Mental Illness: Demons or R2-D2

In my youth, my parents put a great deal of emphasis on “Spiritual Warfare.” Nobody is purely responsible for their own actions — instead, any form of Sin can be caused by a “Spirit” of that Sin: a Spirit of Lust, a Spirit of Anger, a Spirit of Violence. This is typified in the Frank Peretti novels This Present Darkness and Piercing the Darkness — huge hits among the Evangelical crowd when I was a kid. (Although my family always placed less of an emphasis on angels as the antithesis to demons.)

Demons were everywhere. I wasn’t allowed to watch The Smurfs as a youngster because Gargamel was a Sorceror and the show might allow a Spirit of Witchcraft into our home. All this reached a fever pitch when Dad ran a youth group in Nashville — we would have regular sessions of “casting out demons” where people would foam at the mouth and curse God’s name and talk in that “Exorcist voice.” I guess it was all a put-on, but I had no way of knowing that at the time.

Anyway, I have recurring dreams of being possessed by Demons. Last night was one of them. As is typical for such a dream, the most obvious evidence of it was my ability to open and lock doors, move small objects, and so forth, just with my mind, or a little hand motion like some kind of Jedi. I also started to hallucinate: I saw weird Greek writing in my RPG rulebooks (actually manuals for Satan) and my friends started taking on distorted features.

I tried to understand what was going on when my Dad rushed up to me and shouted, “Son, it’s because you are possessed by Demons! You and all your friends are!” So I asked him to get rid of them. He laid his hands on me and began to pray. Clouds of black smoke issued forth from my friends’ mouths and resolved themselves into hulking black ghosts with huge upper bodies. They looked kinda like those “haunted memento” ghosts in World of Warcraft. They seemed dejected as they slowly glided out of the room.

Then Dad began to pray more fervently as he tried to cast the demon out of me. It turned out to be some kind of “Demon Lord” called The Maw or something like that — and only Dad had the power to cast him out. I felt like I was disgorging something huge from my mouth… and I opened it, only to have a small worm crawl out. It was like a segmented worm with armor plates and spikes… some kind of Star Trek sci-fi worm or something.

Afterward I felt a great sense of peace — I was free of the Demons — and I could no longer move objects with my mind.
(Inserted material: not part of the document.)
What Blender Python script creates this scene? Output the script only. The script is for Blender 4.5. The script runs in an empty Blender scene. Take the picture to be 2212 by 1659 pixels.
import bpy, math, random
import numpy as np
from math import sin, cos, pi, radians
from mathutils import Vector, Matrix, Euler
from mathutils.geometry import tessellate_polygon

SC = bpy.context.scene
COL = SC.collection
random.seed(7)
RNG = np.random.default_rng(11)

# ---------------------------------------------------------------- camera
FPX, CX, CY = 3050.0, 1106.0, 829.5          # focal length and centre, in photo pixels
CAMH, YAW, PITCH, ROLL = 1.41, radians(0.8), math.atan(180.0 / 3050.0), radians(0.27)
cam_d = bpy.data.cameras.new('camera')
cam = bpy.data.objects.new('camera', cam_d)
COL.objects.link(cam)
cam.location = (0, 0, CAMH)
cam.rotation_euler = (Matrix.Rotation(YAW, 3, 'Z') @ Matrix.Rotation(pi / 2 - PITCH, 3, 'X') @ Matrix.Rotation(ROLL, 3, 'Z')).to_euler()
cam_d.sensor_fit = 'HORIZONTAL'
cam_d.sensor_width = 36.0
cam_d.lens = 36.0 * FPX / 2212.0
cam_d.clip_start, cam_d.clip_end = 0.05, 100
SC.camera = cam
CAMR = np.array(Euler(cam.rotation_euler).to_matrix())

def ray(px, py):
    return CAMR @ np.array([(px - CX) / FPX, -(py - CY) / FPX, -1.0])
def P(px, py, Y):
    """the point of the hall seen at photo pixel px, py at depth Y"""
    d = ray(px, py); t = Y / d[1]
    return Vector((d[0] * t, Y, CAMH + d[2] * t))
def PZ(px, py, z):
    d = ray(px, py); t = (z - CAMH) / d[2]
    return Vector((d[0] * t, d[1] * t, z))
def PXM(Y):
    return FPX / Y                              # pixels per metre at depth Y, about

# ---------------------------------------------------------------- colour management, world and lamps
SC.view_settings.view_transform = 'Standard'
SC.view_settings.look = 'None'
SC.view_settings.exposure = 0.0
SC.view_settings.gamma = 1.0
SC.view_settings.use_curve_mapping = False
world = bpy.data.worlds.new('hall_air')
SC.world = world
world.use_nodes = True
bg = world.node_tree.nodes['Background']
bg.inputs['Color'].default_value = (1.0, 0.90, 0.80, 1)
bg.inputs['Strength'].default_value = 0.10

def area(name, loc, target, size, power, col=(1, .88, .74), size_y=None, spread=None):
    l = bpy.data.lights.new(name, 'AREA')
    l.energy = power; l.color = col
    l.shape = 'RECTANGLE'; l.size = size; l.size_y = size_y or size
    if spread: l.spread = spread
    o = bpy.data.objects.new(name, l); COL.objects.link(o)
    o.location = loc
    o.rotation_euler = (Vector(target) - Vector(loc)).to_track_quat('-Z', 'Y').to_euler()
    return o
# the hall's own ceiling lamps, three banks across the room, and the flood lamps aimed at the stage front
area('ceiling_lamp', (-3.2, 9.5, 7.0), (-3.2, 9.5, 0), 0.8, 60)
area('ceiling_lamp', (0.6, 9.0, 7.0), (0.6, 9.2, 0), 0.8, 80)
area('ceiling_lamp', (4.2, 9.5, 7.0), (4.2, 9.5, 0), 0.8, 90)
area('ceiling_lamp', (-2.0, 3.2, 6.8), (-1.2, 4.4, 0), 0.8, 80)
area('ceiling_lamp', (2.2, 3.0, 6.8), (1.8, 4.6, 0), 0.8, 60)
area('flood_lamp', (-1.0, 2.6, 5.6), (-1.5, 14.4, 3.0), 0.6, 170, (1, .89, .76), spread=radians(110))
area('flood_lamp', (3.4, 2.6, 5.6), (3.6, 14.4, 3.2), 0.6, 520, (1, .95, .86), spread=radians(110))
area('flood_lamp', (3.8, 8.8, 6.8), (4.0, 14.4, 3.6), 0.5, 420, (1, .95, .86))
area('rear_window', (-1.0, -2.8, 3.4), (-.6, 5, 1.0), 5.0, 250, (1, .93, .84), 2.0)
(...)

Dad stuck around for awhile and started to do some laundry. (Okay, yeah.) For some reason we were in my Granny Mabel’s outside room, where she used to have one of those upright Washer-Dryer Combo Units. As Dad was using it, it started to break and spray water everywhere. He cursed the Demons, and I asked, “Are the little guys harassing you?” and he answered in the affirmative as he almost burst into tears.

Then the dream changed and I was in my “P-Doc’s” office. It turns out all my problems were not caused by Demons, but by Mental Illness. Again I was having the hallucinations and delusions. For some reason, she treated these by having me hold huge gobs of some blue Play-Doh like substance in my mouth. I had flashes of life as another person — some kind of child.

She informed me that I had “R2-D2 Syndrome,” which was where another, smaller, life gets stuck inside your own. She claimed to be an Expert at dealing with it. But, as time went on, the condition got worse and she started to take a lot of documentation and even publish papers on me. Eventually I realized that she was the one who had given me this R2-D2 Syndrome. I confronted her and said, “What are the odds? I come to you with depression, I’ve never heard of R2-D2 Syndrome, you’re an Expert in it, then suddenly I get it!” I completely stopped taking pills and spat the blue goo out of my mouth and went on my merry way, perfectly normal in every respect.

I think the dream went on for awhile longer, but I can’t remember any of it. I’ve probably forgotten some details, too. I haven’t been keeping up my dream journal — usually I have them in the middle of the night and I’m too groggy to fire up the computer and start typing. This means I forget most of them by morning.